Oui, dans un revirement qui m’a un peu surpris tant l’objectif politique avait supplanté la raison militaire depuis le début de la guerre. Cela fut particulièrement frappant lors de la reprise de la localité de Lyman par les Ukrainiens. Le pouvoir politique en Russie avait clairement poussé les militaires à résister au-delà de toute raison. Puis il y a eu le temps de la fixation. Vladimir Poutine avait affirmé: «Kherson est russe pour toujours.» Il a quand même dû manger son chapeau sur cette question-là. Il y a aussi eu l’offensive autour de la ville de Bakhmout, qui a absorbé une quantité de forces russes assez invraisemblable. L’ argument politique primait sur la raison militaire. On a assisté à un vrai changement d’approche depuis la nomination de Sergueï Sourovikine comme commandant en chef des opérations militaires en Ukraine, le 8 octobre. Avec le retrait de Kherson, la raison militaire l’a emporté pour la première fois depuis longtemps. Les Russes se sont retirés de Kherson parce qu’ils ne pouvaient plus y rester. C’était devenu intenable. N’oublions cependant pas le pedigree de Sourovikine. Sa présence en Syrie a coïncidé avec le bombardement d’Alep et avec l’emploi des armes chimiques par les forces de Bachar al-Assad. Le projet n’est-il pas de laisser une sorte d’indolence ukrainienne s’installer à Kherson – ce qui est peu vraisemblable parce que les Ukrainiens sont vraiment sur leurs gardes – pour favoriser la volonté russe de détruire la ville, d’y rendre la vie invivable? Ils ont déjà tout fait pour qu’elle le soit. Les autorités ukrainiennes ont affirmé qu’il ne restait plus une infrastructure civile fonctionnelle dans la ville. Les hôpitaux ont été désossés. Les systèmes d’électricité, de gaz, d’adduction d’eau ont été détruits. Kherson a été récupérée par les Ukrainiens mais elle est très vulnérable et dépeuplée.

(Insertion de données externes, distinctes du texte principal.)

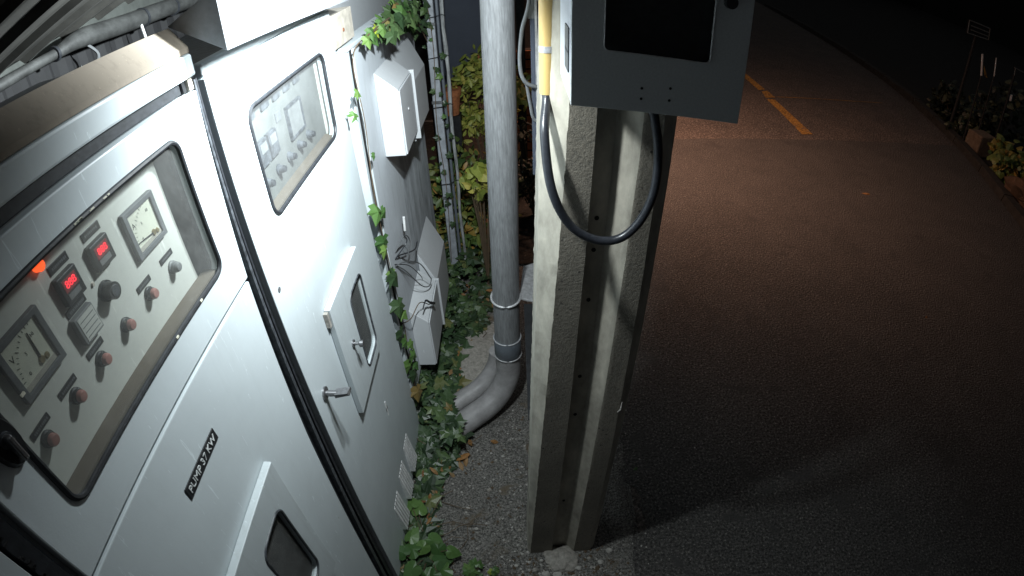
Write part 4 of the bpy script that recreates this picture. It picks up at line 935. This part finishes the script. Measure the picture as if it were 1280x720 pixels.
wire([(-.50, 1.80, .87), (-.46, 1.95, .80), (-.47, 2.08, .76)], .003, "cable_black")
wire([(-.50, 1.66, .62), (-.47, 1.72, .60), (-.44, 1.80, .62), (-.415, 1.88, .545)], .0022, "stem_brown")
MB().tube([(-.478, 1.92, .92), (-.474, 1.92, .985)], .0055, 10).build("connector", "reflective", wr, True)
o = MB().tube(spline([(-.43, 1.80, .585), (-.42, 1.84, .60), (-.408, 1.88, .555), (-.402, 1.93, .512)], 6), [.003] * 6 + [.005] * 6 + [.0075] * 6 + [.006], 10).build("cable_end", "cable_black", wr, True)

# ================================================================== CANOPY, BEAM, LAGGED PIPE, DARK SHEETS behind the cabinets
cn = empty("canopy_roof", (-1.1, 1.2, 2.0), "ribbed sheet canopy roof seen from below in the top left corner", "roof")
def zroof(x, y): return 1.99 + (y - .949) * .1073 + .30 * (x + 1.1)
mb = MB(); ys = [0.1 + .0125 * k for k in range(150)]
for k, y in enumerate(ys):
    ridge = 0.016 if (k % 12) in (0, 1) else (0.002 if (k % 12) in (2, 11) else 0.0)
    for x in (-1.1, -.85, -.55): mb.v.append((x, y, zroof(x, y) - ridge))
for k in range(len(ys) - 1):
    for i in range(2): a = k * 3 + i; mb.f.append((a, a + 1, a + 4, a + 3))
mb.build("roof_sheet", "roof_sheet", cn)
mb = MB()
mb.hexa([(-1.13, .1, zroof(-1.1, .1) - .085), (-1.10, .1, zroof(-1.1, .1) - .085), (-1.10, 2.2, zroof(-1.1, 2.2) - .085), (-1.13, 2.2, zroof(-1.1, 2.2) - .085)],
        [(-1.13, .1, zroof(-1.1, .1) - .003), (-1.10, .1, zroof(-1.1, .1) - .003), (-1.10, 2.2, zroof(-1.1, 2.2) - .003), (-1.13, 2.2, zroof(-1.1, 2.2) - .003)])
mb.build("eave_beam", "roof_edge", cn)
lp = empty("lagged_pipe", (-1.0, 1.2, 1.98), "grey wrapped pipe running under the canopy behind the cabinet tops", "pipe")
pp = spline([(-1.0, .45, 1.948), (-1.0, .827, 1.968), (-1.0, .93, 1.975), (-1.0, 1.009, 1.980), (-1.0, 1.10, 1.990), (-1.0, 1.30, 1.985), (-1.0, 1.6, 1.987), (-1.0, 2.4, 1.98)], 6)
MB().tube(pp, [.012 if p.y < 1.0 else .012 + .013 * min(1, (p.y - 1.0) / .12) for p in pp], 12).build("pipe_body", "lag_pipe", lp, True)
for y, z, r_ in ((1.0, 1.980, .018), (1.36, 1.984, .028), (1.52, 1.986, .028)):
    MB().tube([(-1.0, y, z), (-1.0, y + .008, z)], r_, 14).build("pipe_band", "rubber", lp, True)
MB().tube(spline([(-1.0, 1.10, 1.985), (-.985, 1.13, 1.94), (-.985, 1.09, 1.91), (-.99, 1.06, 1.93)], 6), .004, 6).build("cable_tail", "cable_grey", lp, True)
MB().tube([(-.985, 1.33, 1.985), (-.985, 1.34, 1.91)], .004, 6).build("hanger_rod", "reflective", lp)
df = empty("dark_fence", (-1.06, 1, 0), "nearly black ribbed sheet fence behind the cabinet tops", "fence")
mb = MB()
for k in range(120):
    y = .1 + .02 * k; x = -1.08 + (.012 if (k // 2) % 2 else 0)
    mb.v += [(x, y, .0), (x, y, 1.975)]
for k in range(119): mb.f.append((2 * k, 2 * k + 2, 2 * k + 3, 2 * k + 1))
mb.build("ribbed_sheet", "fence_black", df)

# ================================================================== FAR RIGHT: verge, hedge, block, sign, posts
sb = [((6.95, 6.9, .18), (.45, .40, .32), 420, "dim shrub beyond the kerb, the farthest of the row"), ((6.55, 5.95, .20), (.42, .40, .36), 460, "dim pale leaved shrub behind the stone block on the verge"),
      ((5.95, 4.62, .15), (.36, .36, .26), 380, "low yellow green weed clump growing over the kerb"), ((7.3, 6.0, .35), (.45, .45, .45), 300, "dark shrub deep in the verge behind the pale leaved shrub")]
for i, (c, r_, n_, lab) in enumerate(sb): bush("shrub", c, r_, n_, "fern_leaf" if i == 2 else "hedge_leaf", 'heart', .11, lab, "shrub", 40 + i, "shrubs along the verge")
o = MB().box(5.98, 6.28, 5.20, 5.48, -.02, .28, .02).build("stone_block", "block_stone"); tag(o, "tan stone block standing at the kerb under the dim shrubs", "stone block")
tag(lump("boulder", (5.65, 3.75, .08), (.30, .34, .30), "moss_rock", 17, 4, 1, None, .7), "rough brown boulder heaped with dead leaves at the right edge", "boulder")
sg = empty("sign_board", (6.2, 6.0, 0), "faint grey framed sign board on a post at the top right", "sign")
plate_m = MB().hexa([(5.97, 6.0, 1.43), (6.40, 6.0, 1.40), (6.40, 6.02, 1.40), (5.97, 6.02, 1.43)], [(5.95, 6.0, 1.62), (6.37, 6.0, 1.57), (6.37, 6.02, 1.57), (5.95, 6.02, 1.62)]).build("sign_plate", "dark_iron", sg)
for a, b in (((5.96, 1.61), (6.37, 1.565)), ((5.98, 1.44), (6.40, 1.41)), ((5.955, 1.61), (5.975, 1.44)), ((6.375, 1.565), (6.40, 1.41)), ((6.01, 1.545), (6.36, 1.51)), ((6.02, 1.49), (6.37, 1.455))):
    MB().tube([(a[0], 5.99, a[1]), (b[0], 5.99, b[1])], .007, 6).build("sign_frame", "sign_grey", sg)
MB().tube([(6.18, 6.03, -.02), (6.18, 6.03, 1.6)], .025, 8).build("post", "dark_iron", sg)
gt = empty("gate_frame", (6.0, 5.5, 0), "two pale uprights and a torn strip catching light on the dark verge", "gate")
for a, b, r_ in (((5.84, 1.27), (5.93, 1.00), .014), ((6.11, 1.26), (6.17, 1.02), .008)):
    MB().tube([(a[0], 5.5, a[1]), (b[0], 5.5, b[1])], r_, 6).build("upright", "reflective", gt)
    MB().tube([(b[0], 5.5, b[1]), (b[0] + .05, 5.5, -.02)], .012, 6).build("leg", "dark_iron", gt)
MB().add([(5.92, 5.49, 1.13), (6.05, 5.49, .98), (5.99, 5.49, 1.0), (5.92, 5.5, 1.13), (6.05, 5.5, .98), (5.99, 5.5, 1.0)], [(0, 1, 2), (5, 4, 3), (0, 3, 4, 1), (1, 4, 5, 2), (2, 5, 3, 0)]).build("torn_strip", "line_yellow", gt)
po = empty("marker_post", (6.6, 5.5, 0), "thin marker post with white reflector at the right edge", "post")
MB().tube([(6.62, 5.5, -.02), (6.55, 5.5, 1.10)], .018, 8).build("post_shaft", "dark_iron", po)
MB().tube([(6.62, 5.49, .74), (6.61, 5.49, .82)], .020, 8).build("reflector", "reflective", po)
for a, b in (((6.50, 1.19), (6.72, 1.15)), ((6.52, 1.19), (6.56, 1.02))):
    MB().tube([(a[0], 5.49, a[1]), (b[0], 5.49, b[1])], .006, 6).build("frame_bar", "sign_grey", po)
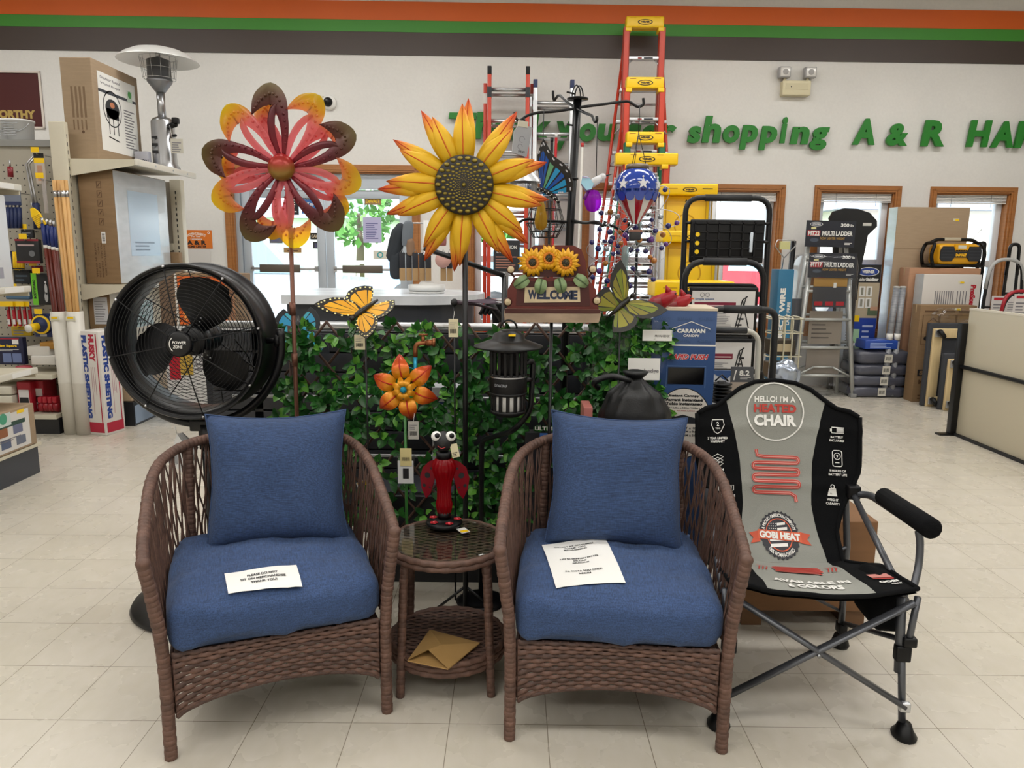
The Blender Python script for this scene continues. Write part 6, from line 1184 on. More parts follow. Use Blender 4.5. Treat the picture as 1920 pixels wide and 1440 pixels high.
stool('black square frame step stool in front of the white labelled ladder', 1330, 1458, 580, 3.8, M_('square_black', '0d0e10', .5), .0165, .06, 2); stool('cream framed step stool in front of the label boards', 1318, 1427, 620, 3.6, M_('cream_tube', 'b9b7ac', .4), .0125, .08, 2)
m = MB(); q = P(1391, 705, 3.6); m.b2((-.055, -.004, -.12), (.055, .004, .045), C_('4c4e52'), T(*q)); X = T(q.x, q.y - .0045, q.z) @ RX(pi / 2); m.text(X, '8.2', .01, .015, .05, .028, PW, .001, .04); m.lines(X, -.01, -.015, .045, 0, 2, PW); m.line(X, [(-.04, -.02), (-.035, .01), (-.03, .03)], .006, PW); m.b2((-.055, -.0048, -.12), (.055, -.004, -.03), C_('a89a8c'), T(*q)); m.b2((-.055, -.004, -q.z), (.055, .05, -.12), BLACK, T(*q)); tag(m.build('reach_card'), 'grey card with white numerals standing beside the canopy carton', 'card')
m = MB(); q = P(1352, 715, 3.6); m.b2((-.05, 0, -.16), (.045, .004, .055), C_('cfd3d8'), T(*q)); m.prism([(-.05, .055), (.045, .055), (.045, .03), (.02, .005), (-.05, .045)], .0, .001, C_('2f5288'), T(q.x, q.y - .001, q.z) @ RX(pi / 2)); m.b2((-.05, 0, -q.z), (.045, .06, -.16), C_('3a3c42'), T(*q)); tag(m.build('blue_corner_card'), 'white card with blue corner right behind the canopy carton', 'card')
m = MB(); q = P(1352, 735, 3.35)
for i in range(6): m.lathe([(.02, .0), (.045, .004), (.048, .01), (.02, .014)], BLACK, 16, T(q.x, q.y, q.z - .05 + i * .016))
m.cyl((q.x, q.y, 0), (q.x, q.y, q.z + .05), .02, BLACK); m.tube([(q.x - .03, q.y, q.z + .05), (q.x, q.y, q.z + .08), (q.x + .03, q.y, q.z + .05)], .004, BLACK, 6); tag(m.build('cord_reel'), 'black ribbed reel between the canopy carton and heated chair', 'reel')
# ------------------------------------------------------------ goods along the wall on the far side
def carton(name, lab, x0, x1, y0, Y, dep, mt, draw=None, side=None, rz=0.0, cat='carton', yb=None, tape=True):
    """carton standing on the floor; front face given by pixel columns and its top row"""
    a, b = P(x0, y0, Y), P(x1, y0, Y); w = b.x - a.x; h = a.z if yb is None else a.z - P(x0, yb, Y).z; z0 = 0 if yb is None else P(x0, yb, Y).z
    t = thing(name, lab, cat, ((a.x + b.x) / 2, Y, z0), rz); m = MB(); m.b2((-w / 2, 0, 0), (w / 2, dep, h), mt, bev=.006)
    if tape: m.b2((-w / 2 - .001, dep * .45, h - .08), (-w / 2, dep * .55, h), C_('b59a74'))
    if draw: draw(m, RX(pi / 2), w, h)
    if side: side(m, T(-w / 2, 0, 0) @ RZ(-pi / 2) @ RX(pi / 2), dep, h)
    m.build('box', t); return t, w, h
stick = lambda x, y: (lambda m, X, w, h: (m.rect(X, w * x, h * y, w * x + .06, h * y + .025, C_('d9d3b0'), .002), m.rect(X, w * x + .02, h * y, w * x + .06, h * y + .018, YEL, .003)))
WRAP = M_('white_wrap', 'c2c6c8', .25, coat=.4, vary=(6, .06, (1, 1, 3)))
carton('tall_carton', 'tallest plain brown carton leaning space beside the far right window', 1684, 1820, 388, 8.02, .18, CARD, lambda m, X, w, h: (stick(.28, .93)(m, X, w, h), m.rect(X, -w / 2, h * .78, w / 2, h * .782, C_('7d6547'), .001)), lambda m, X, d, h: m.rect(X, -d, .0, 0, h, WRAP, .002))
carton('wide_carton', 'brown carton carrying the yellow and black radio', 1706, 1840, 502, 7.8, .2, M_('pink_cardboard', 'ad8264', .7, vary=(9, .05, (1, 1, 6))), None, lambda m, X, d, h: m.lines(X, -d * .8, h * .1, -d * .2, h * .5, 4, C_('8a6a50'), .002, .5, .2, True))
def d_pro(m, X, w, h):
    z = h; m.text(X @ T(w * .37, z * .80, 0) @ RZ(-pi / 2), 'ProSource', 0, 0, z * .24, .055, RED, .003, .06); m.rect(X, w * .33, z * .58, w * .34, z * .88, RED, .002); m.lines(X, -w * .28, z * .56, w * .06, z * .87, 9, GREYINK, .002, .4, .25, True); m.lines(X, w * .1, z * .6, w * .3, z * .87, 4, GREYINK, .002, .3, .3, True); stick(.1, .93)(m, X, w, h)
carton('white_carton', 'white carton with red lettering in front of the radio carton', 1733, 1842, 514, 7.62, .16, C_('cfcac4', .55), d_pro, lambda m, X, d, h: m.rect(X, -d, 0, 0, h, WRAP, .002), 0, 'carton')
def d_scott(m, X, w, h):
    for i in range(3): m.rect(X, -w * .42 + i * w * .3, h * .93, -w * .18 + i * w * .3, h * .945, BROWNINK, .002); m.line(X, [(-w * .44 + i * w * .3, h * .6), (-w * .44 + i * w * .3, h * .9), (-w * .16 + i * w * .3, h * .9), (-w * .16 + i * w * .3, h * .6)], .006, BROWNINK, .002, True)
    m.line(X, [(-w * .36, h * .68), (-w * .36, h * .82), (-w * .26, h * .87), (-w * .18, h * .83)], .006, BROWNINK, .002); m.disc(X, -w * .36, h * .66, .02, INK, .002); stick(.1, .95)(m, X, w, h)
    m.rect(X, -w * .44, h * .27, -w * .02, h * .34, INK, .002); m.text(X, 'Scott', -w * .25, h * .305, w * .32, h * .045, CARD2, .003, .06); m.text(X, 'Mailbox', -w * .23, h * .21, w * .36, h * .045, BROWNINK, .003, .06); m.lines(X, -w * .4, h * .03, -w * .05, h * .09, 2, BROWNINK, .002)
carton('printed_carton', 'brown carton printed with line drawings in front of the white carton with red lettering', 1727, 1833, 572, 7.42, .16, CARD2, d_scott)
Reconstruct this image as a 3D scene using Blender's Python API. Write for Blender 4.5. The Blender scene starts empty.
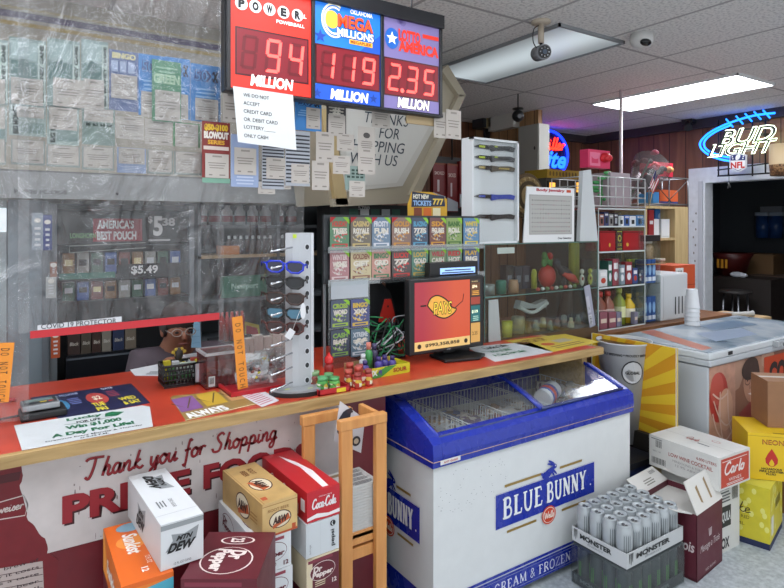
import bpy, math, random
from mathutils import Vector, Matrix
random.seed(7)
C = bpy.context.scene.collection
SA, CA = math.sin(math.radians(33.5)), math.cos(math.radians(33.5))
def _d(u):                       # horizontal ray direction for an image column
    return 588*SA + CA*(u-392), 588*CA - SA*(u-392)
def xz(u, v, Y):                 # where the view ray meets the upright plane y = Y
    a, b = _d(u); t = Y/b; return a*t, 1.6-(v-224)*t
def yz(u, v, X):
    a, b = _d(u); t = X/a; return b*t, 1.6-(v-224)*t
def xy(u, v, Z):                 # where it meets the level plane z = Z
    a, b = _d(u); t = (1.6-Z)/(v-224); return a*t, b*t

# ---------------------------------------------------------------- materials
def lin(c):
    c = c.lstrip('#'); r = [int(c[i:i+2], 16)/255 for i in (0, 2, 4)]
    return tuple((x/12.92 if x <= .04045 else ((x+.055)/1.055)**2.4) for x in r)+(1,)
_M = {}
def M(col, rough=.55, metal=0, emit=0, bump=0, trans=0, coat=0, var=0):
    k = (col, rough, metal, emit, bump, trans, coat, var)
    if k in _M: return _M[k]
    m = bpy.data.materials.new('surface_'+col.strip('#')); m.use_nodes = True
    nt = m.node_tree; b = nt.nodes['Principled BSDF']
    b.inputs['Base Color'].default_value = lin(col); b.inputs['Roughness'].default_value = rough
    b.inputs['Metallic'].default_value = metal; b.inputs['Coat Weight'].default_value = coat
    if trans: b.inputs['Transmission Weight'].default_value = trans
    if emit:
        b.inputs['Emission Color'].default_value = lin(col); b.inputs['Emission Strength'].default_value = emit
    tc = nt.nodes.new('ShaderNodeTexCoord'); no = nt.nodes.new('ShaderNodeTexNoise')
    no.inputs['Scale'].default_value = 18; nt.links.new(tc.outputs['Object'], no.inputs['Vector'])
    mr = nt.nodes.new('ShaderNodeMapRange'); mr.inputs['To Min'].default_value = max(rough-.06, .02); mr.inputs['To Max'].default_value = min(rough+.1, 1)
    nt.links.new(no.outputs['Fac'], mr.inputs['Value']); nt.links.new(mr.outputs[0], b.inputs['Roughness'])
    if var:
        hs = nt.nodes.new('ShaderNodeHueSaturation'); hs.inputs['Color'].default_value = lin(col)
        m2 = nt.nodes.new('ShaderNodeMapRange'); m2.inputs['To Min'].default_value = 1-var; m2.inputs['To Max'].default_value = 1+var
        m2.inputs['From Min'].default_value = .3; m2.inputs['From Max'].default_value = .7
        nt.links.new(no.outputs['Fac'], m2.inputs['Value']); nt.links.new(m2.outputs[0], hs.inputs['Value'])
        nt.links.new(hs.outputs[0], b.inputs['Base Color'])
    if bump:
        bp = nt.nodes.new('ShaderNodeBump'); bp.inputs['Strength'].default_value = bump; bp.inputs['Distance'].default_value = .01
        nt.links.new(no.outputs['Fac'], bp.inputs['Height']); nt.links.new(bp.outputs[0], b.inputs['Normal'])
    _M[k] = m; return m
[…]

N’oublions pas le pedigree de Sergueï Sourovikine. Sa présence en Syrie a coïncidé avec le bombardement d’Alep et avec l’emploi des armes chimiques par les forces de Bachar al-Assad.
Ni le président tchétchène, Ramzan Kadyrov ni le chef du Groupe Wagner, Evgueni Prigogine, n’ont émis de critiques après la perte de Kherson…
Les gens qui ont une information un tant soit peu sensée sur la guerre se rendent quand même compte qu’en l’état, cela ne fonctionne pas. L’ appel à plus de fermeté, plus de troupes, plus de mobilisation idéologique persiste dans le chef des «partisans Z», les ultraradicaux. Ils constituent une communauté virtuelle de blogueurs et de followers sur Telegram qui est gigantesque, probablement plus de 500 000 personnes. Vladimir Poutine n’embraie pas fondamentalement dans cette direction. La colère monte aussi sur l’autre versant de la société russe, celui des mères, des sœurs, des femmes de mobilisés, pour critiquer et contester non pas tant la guerre mais la manière dont leur fils, leur frère, leur homme sont envoyés au front, et parfois en première ligne, dans des conditions d’impréparation, de non-équipement, presque d’indigence. Ce sont deux camps de mécontents qui ne sont absolument pas convergents mais qui, chacun à leur manière, pèsent sur le décisionnel politique et militaire de Vladimir Poutine.